Grandes y graves acontecimientos de la historia fueron una competencia entre errores. Parece paradójico y contradictorio, pero no lo es, porque los momentos previos de guerra o revolución son siempre confusos. Casos así: súmense los errores de la parte A; luego los de la contraparte B, y al final compárense, cuál menos, y se verán las razones del triunfador. Todos débiles, como en una carrera en reversa; y el que llega último en sus yerros gana. Sin embargo, se ha dado otra especial circunstancia: la cantidad errática no será decisoria frente a un error fundamental, que definirá al perdedor definitivo.

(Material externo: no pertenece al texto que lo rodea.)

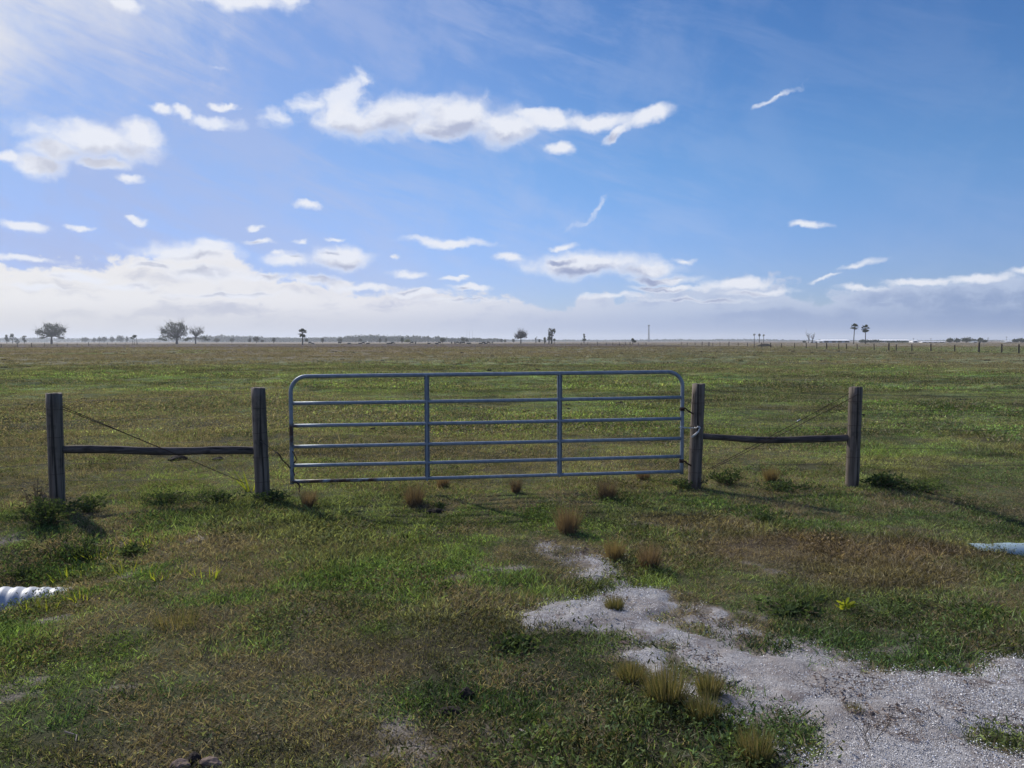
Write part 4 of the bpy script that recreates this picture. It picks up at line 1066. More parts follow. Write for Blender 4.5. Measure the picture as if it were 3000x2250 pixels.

Contexto, 1917. En Rusia el zar abdicaba. Un gobierno provisional, en medio de la primera guerra mundial, perdiendo frente a Alemania, enfrentaba la posibilidad de la revolución comunista. Esta, caso insólito, fue el resultado de una sucesión de errores de parte y parte. Los bolcheviques intentaron dos golpes de estado y quedaron al borde de la derrota total. Lenin sorprendido, orador balbuciente, con su partido casi desaparece. Kerensky, jefe del gobierno, su contraparte, no explotó esas circunstancias. Al contrario, cuando la población clamaba ponerle fin a la guerra, se inventó la desastrosa ofensiva militar de julio.
Mal preparada, batallones fueron mandados a combatir desarmados. Y “cuando la suerte que es grela” (“Yira”, Santos Discépolo), la buena intención se convierte en una comedia de las equivocaciones. Un batallón de mujeres, se pensó, alentaría a combatir a los varones, pero lo consideraron debilidad; otros se negaron a pelear a su lado. Las deserciones, muchísimas. Orador neto, Kerensky llamó a los desertores “esclavos rebeldes”, buen remoquete para considerar a los demás soldados como “esclavos… no rebeldes”. Otro orador condenó la furia alemana que en Francia destruía los viñedos de champaña. Ajá, respondieron, exponemos nuestras vidas para gozo de los bebedores de licor tan proletario.
Los alemanes organizaron burdeles tras sus líneas, para que allí pernoctaran soldados rusos. Regresados, ¡buena calidad de combatientes! Las deserciones continuaban multiplicándose, y los oficiales que trataban de detenerlas eran ajusticiados por su tropa. Calcularon cuatro mil bajas y fueron cuatrocientas mil. Anarquía. El clamor general era que se pactara la paz. Alemania hacía guiños pero Kerensky los desoyó. Y este fue su error fatal, el supremo, que lo derrotó. Después, en el exilio, Kerensky reconoció: si hubiéramos iniciado conversaciones de paz yo no estaría aquí. ¿Por qué no dialogaron?, preguntaron. Demasiado ingenuos, respondió. O sea, triunfantes en la competencia de los errores, pero perdidos en lo crucial.
Cierto que Lenin fue definitivo, pero sin los desatinos (palabra mejor que simples “yerros”) de Kerensky, la incierta revolución no se hubiera dado. Esta, uno de los más importantes acontecimientos de la historia mundial, producto del error fundamental de Kerensky, un mediano político en el puesto equivocado en momentos trascendentales. Allí pues, si hubiese existido un rival político un poco menos errático, y a Lenin lo hubieran neutralizado.